I do not really know what did i do wrong. I do not really know why i did the things i did before. I do not really know how i felt. I was confused. I still am now. I was given the opportunity to care, love and to simply live the life many have dream t of. I believe there are many imperfections in me that has caused many mistakes in our relationship. These mistakes were the reason why i lost you. No amount of apologies or gifts can offset the things that i have done. I know that i am not in a position to win back your love because you have already found someone else. I just want you to know this. My feelings for you weren't a mistake. My emotions than were true and no one else can ever feel the way i felt. I went through thick and thin with you. From the times when i talked you through your problems with your pass relationships. The times when we discuss about our assignments till late. To the period when you were depressed. I have build myself a life time of memories and emotions with you. I fought my way from being strangers, to acquaintance, to friend, to best friend,to boyfriend. I have suffered much disappointments, jealousy and heart breaks to be where i stood just 2 months ago. You didn't know this. But i was proud to be with you. I was proud not by the fact that many looked up to us for being the perfect couple. But i was proud because i knew i fought hard to be with you. That meant a lot to me and it has definitely proven my love for you. However, blinded by my work and exhaustion, i have failed to cherish the things that you have done for me. With us being distant due to inappreciable circumstances, I begin to feel insecure d. My actions that night has proven how blind i can be. It was rather unfair to you and i know it.

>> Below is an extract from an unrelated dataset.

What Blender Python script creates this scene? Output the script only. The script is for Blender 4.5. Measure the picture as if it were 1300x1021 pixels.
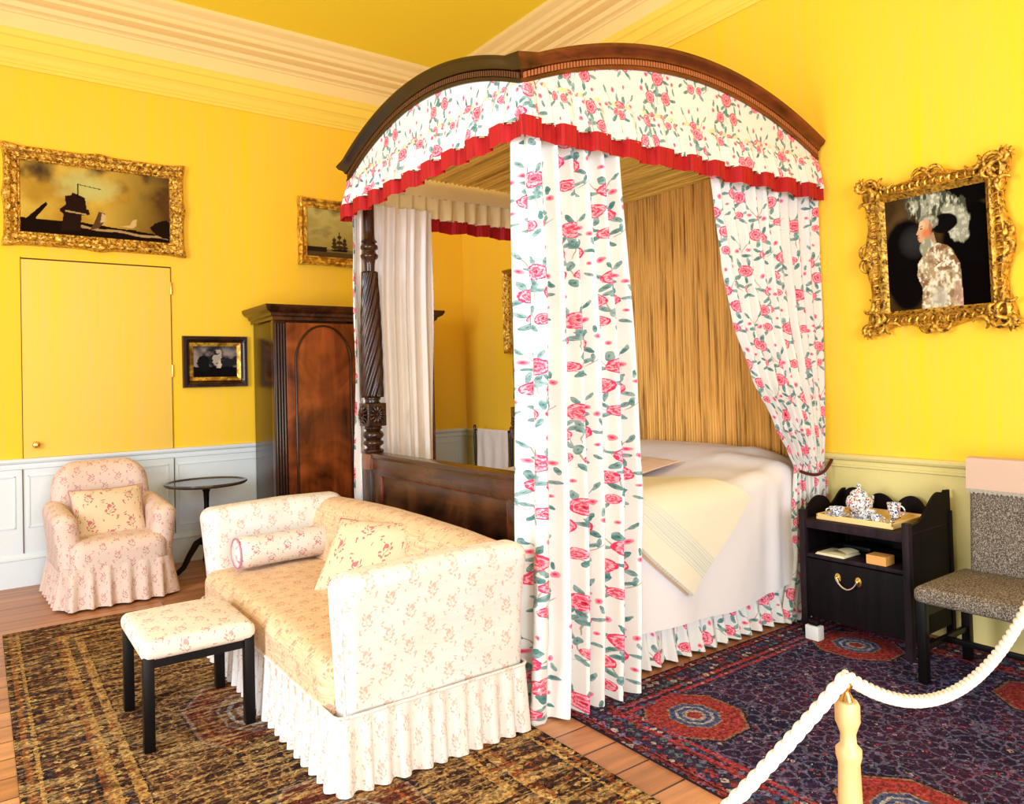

If was i given an opportunity to rewrite my pass, I would have just said i love you and let you go to bed. Things would have been fine. I know it is already too late to do anything about it. I have tried my best to forget about the things that has happened. It seemed easy for you. But it proves difficult for me. Till this very day. I still have emotions for you. If only i could completely pull myself away from you. I was given the opportunity to love someone else. I didn't expect it but it happened. I pray that i could get my heart back from you. So that i can be complete.

Hands shaking, my minds failing. Trying to keep a calm face, i tried to speak in a steady pace. My heart was frantically beating and i wasn't kidding. I can't believe how much emotions i'm holding. Because my heart was exploding. I was pushed back into a corner, and i couldn't hold it in any longer. You ask me to speak. And that was what i did. I told you how i felt. And started to melt. Yes you my friend.